Sunday, December 24, 2006

A Star, a Star, Shining in the Night


“Behold, the virgin shall be with child and bear a son, and they shall name him Emmanuel,” which means “God is with us.”


It was a common ancient belief that a new star would appear at the occasion of a ruler’s birth.

On one particular, memorable night just over two millennia ago now, three king’s from the east arrived at Jerusalem asking “Where is the newborn king of the Jews? We saw his star at it’s rising and have come to do him homage.”

When the news of the eastern king’s arrival and questioning reached the ears of Herod the Great, who was set by the Romans as the ruler of the land encompassing Jerusalem, he gathered all the learned men of his people and inquired of them “Where is the Messiah to be born?” They told Herod that old prophetic writings said the place would be Bethlehem.

King Herod called for a meeting with the eastern kings, and he questioned them as to details of the star’s appearance. He then sent them on their way, asking that when they should find the child “bring me word, that I too may go and do him homage.”

Now Herod was a plotter and schemer. His reign was reported as “one of continual fear of plots and he does not hesitate to execute his own relatives and children.” Herod meant not to worship the newborn King, but to kill him.

When the kings from the east set out again, they quickly found the same star, and it led them to a house in Bethlehem of Judah where they found the newborn child Jesus with Mary his mother. They bowed and knelt before him, and presented gifts of gold, frankincense, and myrrh. T

he latter two items are extracts of tree sap, used to make incense that when mixed with other items such as nuts or roots makes wonderful scents.


Joseph had brought his young wife here to the little town of Bethlehem while she was still pregnant in order to stand for the census.
Each family had to go to its own ancestral town to register, and since Joseph was from the house and family of David this was their destination. On arrival in town they found no room at any of the inns, and so had to take shelter in the stable room of a local house.

While they were there in Bethlehem, it came time for Mary to have the baby, and she soon gave birth to a son who the couple named “Jesus”. Mary wrapped him in swaddling clothes and laid him in a manger to sleep. Soon the couple was visited by some local shepherds who told them they had been visited in a field by angels who had told them “today in the city of David a savior has been born for you who is Messiah and Lord.”

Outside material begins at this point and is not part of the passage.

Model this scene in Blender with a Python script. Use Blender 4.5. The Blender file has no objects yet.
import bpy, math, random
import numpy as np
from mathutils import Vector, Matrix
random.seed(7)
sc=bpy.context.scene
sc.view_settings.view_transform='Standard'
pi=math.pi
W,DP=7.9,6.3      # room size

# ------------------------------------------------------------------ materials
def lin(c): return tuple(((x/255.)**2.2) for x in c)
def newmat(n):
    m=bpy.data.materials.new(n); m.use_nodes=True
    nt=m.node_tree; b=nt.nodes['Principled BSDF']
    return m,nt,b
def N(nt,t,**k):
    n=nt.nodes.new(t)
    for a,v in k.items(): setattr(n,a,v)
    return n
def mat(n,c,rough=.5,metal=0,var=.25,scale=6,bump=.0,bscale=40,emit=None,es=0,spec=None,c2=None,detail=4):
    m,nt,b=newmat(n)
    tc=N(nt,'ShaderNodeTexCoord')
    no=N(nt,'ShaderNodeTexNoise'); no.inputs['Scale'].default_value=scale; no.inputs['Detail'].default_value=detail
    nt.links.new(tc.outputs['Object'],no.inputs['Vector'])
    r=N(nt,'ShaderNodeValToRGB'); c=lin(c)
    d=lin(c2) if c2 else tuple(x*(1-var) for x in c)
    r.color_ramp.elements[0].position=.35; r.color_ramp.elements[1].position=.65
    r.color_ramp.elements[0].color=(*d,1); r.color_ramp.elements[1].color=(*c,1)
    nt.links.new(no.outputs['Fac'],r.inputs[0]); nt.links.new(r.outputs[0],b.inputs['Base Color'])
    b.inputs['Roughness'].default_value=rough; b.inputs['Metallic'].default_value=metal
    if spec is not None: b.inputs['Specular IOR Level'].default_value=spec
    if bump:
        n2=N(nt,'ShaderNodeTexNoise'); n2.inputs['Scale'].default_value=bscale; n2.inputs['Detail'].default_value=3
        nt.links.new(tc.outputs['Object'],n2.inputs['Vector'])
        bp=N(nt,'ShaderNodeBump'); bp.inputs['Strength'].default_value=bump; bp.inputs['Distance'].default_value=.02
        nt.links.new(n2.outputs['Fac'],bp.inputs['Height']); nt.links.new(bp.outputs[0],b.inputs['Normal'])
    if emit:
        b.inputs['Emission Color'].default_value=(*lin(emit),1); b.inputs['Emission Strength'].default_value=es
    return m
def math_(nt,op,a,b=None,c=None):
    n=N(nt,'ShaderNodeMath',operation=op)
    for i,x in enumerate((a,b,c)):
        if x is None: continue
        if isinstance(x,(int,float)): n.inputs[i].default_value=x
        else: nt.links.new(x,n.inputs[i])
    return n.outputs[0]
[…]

The young mother Mary and her older and more worldly husband Joseph knew that their child was special, but these visits from the shepherds and the three wise men, three kings from afar, was the first real-world concrete sign to them that mankind would find something special in their son. How astounded and grateful at this attention and these gifts they must have been.

After paying their homage, the kings prepared for their return journey and a stop to tell Herod of all that had transpired, and where he might go to find the child and worship him as well. But they were visited in a dream and warned of Herod’s wicked intentions. Being three wise men indeed, they returned to their native countries by another way.

In a similar dream, an angel of the Lord appeared to Joseph saying “Rise, take the child and his mother, flee to Egypt and stay there until I tell you. Herod is going to search for the child to destroy him. Joseph rose, took Mary and Jesus, and fled with them to Egypt as the angel had instructed them. There they would stay until Herod’s death.

Herod soon realized that the three kings were not returning and he grew furious, ordering the murder of every boy in Bethlehem and its surrounding towns who were two years old and under. He believed that he was playing for keeps against a future king, and he would leave no margin for error in eliminating this potential threat. Little did he know the reality of the power that he was up against.

After Herod’s death, the angel again appeared to Joseph and told him to take Mary and Jesus and return to the land of Israel. While enroute, in yet another dream Joseph was warned that Herod’s son had taken over this region, and so was directed to take his family to the region of Galilee instead. Joseph took his family there, and settled in the town of Nazareth, where Joseph and Mary had previously been living prior to the census.

This is the warmly familiar story of the birth of our Lord and Savior, Jesus Christ. The baby born in Bethlehem, who slept in a manger surrounded by barnyard animals in his infancy, would indeed grow to be a King, just not of the type that Herod had feared. He would grow to teach us to love God and to love one another, and ultimately he would die so that we all might live in eternity.

It all began two thousand years ago when a star appeared in the sky over Bethlehem. This Christmas season be sure to remember and reflect on all of these events, and the dramatic influence that they eventually had on your own life. Perhaps while you are looking up at the sky on a clear night you too will see that star, the one that brought us goodness and light.